Les passages hermétiques ou psychédéliques peuvent rebuter certains lecteurs. Il convient d’aborder ce roman en acceptant ces moments d’égarement comme partie intégrante de l’expérience dickienne. L’important réside dans les idées développées et les questions soulevées plutôt que dans la perfection formelle du récit.

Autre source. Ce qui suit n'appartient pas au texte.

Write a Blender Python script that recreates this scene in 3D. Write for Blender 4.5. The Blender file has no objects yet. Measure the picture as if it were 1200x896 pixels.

Pour les lecteurs découvrant Dick, d’autres romans offrent peut-être une entrée plus accessible : « Ubik », « Le Maître du Haut Château » ou « Les Androïdes rêvent-ils de moutons électriques ? » constituent des points de départ recommandés. « Mensonges & Cie » s’adresse davantage aux lecteurs déjà familiers avec l’univers de l’auteur et prêts à accepter ses particularités stylistiques.
Un court extrait du livre
Un technicien du service de maintenance avait surpris les ordinateurs à subinfos de l’Arnac en train de commettre un acte contre nature. L’ordinateur à subinfos n°5 avait transmis une information non mensongère.
Mensonges & Cie de l’écrivain américain Philip K DICK
Il faudrait le démonter pour savoir ce qui s’était passé. Et retrouver le destinataire de l’info correcte. Il n’y aurait probablement pas moyen de remonter jusqu’à lui. Mais un balayage de contrôle tenait automatiquement le relevé de toutes les subinformations transmises par la banque de données, localisée en différents endroits de la Terre. D’après le relevé, l’information portait sur un rat qui vivait parmi une colonie d’autres rats, dans une décharge d’ordures d’Oakland, en Californie.
A quoi pouvait bien servir une info relative à un rat ?C’est la question que se posait Lewis Stine, le chef du service maintenance de l’Arnac, en interrompant l’alimentation de l’ordinateur à sub infos no 5 pour le disséquer. Il aurait pu poser la question à la machine, bien sûr, mais comme elle était programmée pour mentir, il est évident qu’elle lui répondrait n’importe quoi. Même à lui, qui était de l’Arnac. C’était un paradoxe que Stint ne goûtait guère. Il avait chaque fois le même problème quand il fallait démonter une de ces foutues bécanes.